Sustainability statement
Stone has always been one of the more environmentally-friendly products available
Salvatori started to think about sustainability in 1975. We had found that the fine dust created when cutting stone was mixing with water and running into rivers nearby. There it would settle, preventing the plant life on the riverbed from photosynthesising, depriving fish of food and potentially causing the collapse of the food chain.
Back then, there was little consideration in our industry for the environmental impact of working with stone, and in 1975 we were one of the first to adopt a new filtering system. This had the added benefit that, having completely removed the dust from the water, we could start to recycle the water we were using.
We’ve come a long way since then to today and Lithoverde® – our completely recycled stone surface which launched in 2009. In finding a use for the off-cuts and scraps of stone that would pile up outside our factory, we not only eliminated almost all of the waste that we had been sending to landfill but, having run out of our own waste, we had to use the excess stone of other companies. It was an idea for which we were awarded the Premio dei Premi from the Italian president in 2013.

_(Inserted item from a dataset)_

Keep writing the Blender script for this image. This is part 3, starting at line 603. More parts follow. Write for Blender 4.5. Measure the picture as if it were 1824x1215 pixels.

We still have a long way to go. A growing environmental consciousness in society has brought with it an ever-growing realisation of the many and varied problems we face – both in the race against global warming and in the impact we have on the ecology of the planet and human health. Salvatori believes that companies are uniquely placed to find innovative solutions to these problems – governments are often a lot slower to act – and we have a great opportunity, and a responsibility, to make a difference.
Stone has always been one of the more environmentally-friendly products available.
Hard-wearing and long-lasting – as evinced by the still-standing monuments of ancient civilisations – stone requires no chemical processing or extensive treatment. If you replant a quarry, if you leave the mountain as you found it, then the impact on the environment is minimal compared to the intensive and damaging production required for other materials.
For Salvatori today, the challenge will be to continue in the sustainable heritage of stone production by sourcing other materials and processes that limit our impact on the environment – recycled and recyclable glass, wood from sustainable-forests – and to research natural alternatives to packaging like polystyrene to minimise the use of plastic. Our aim is to promote a culture both within the company and in wider society that places the planet at the centre of everything we do, and in the process become a standard for sustainability in design.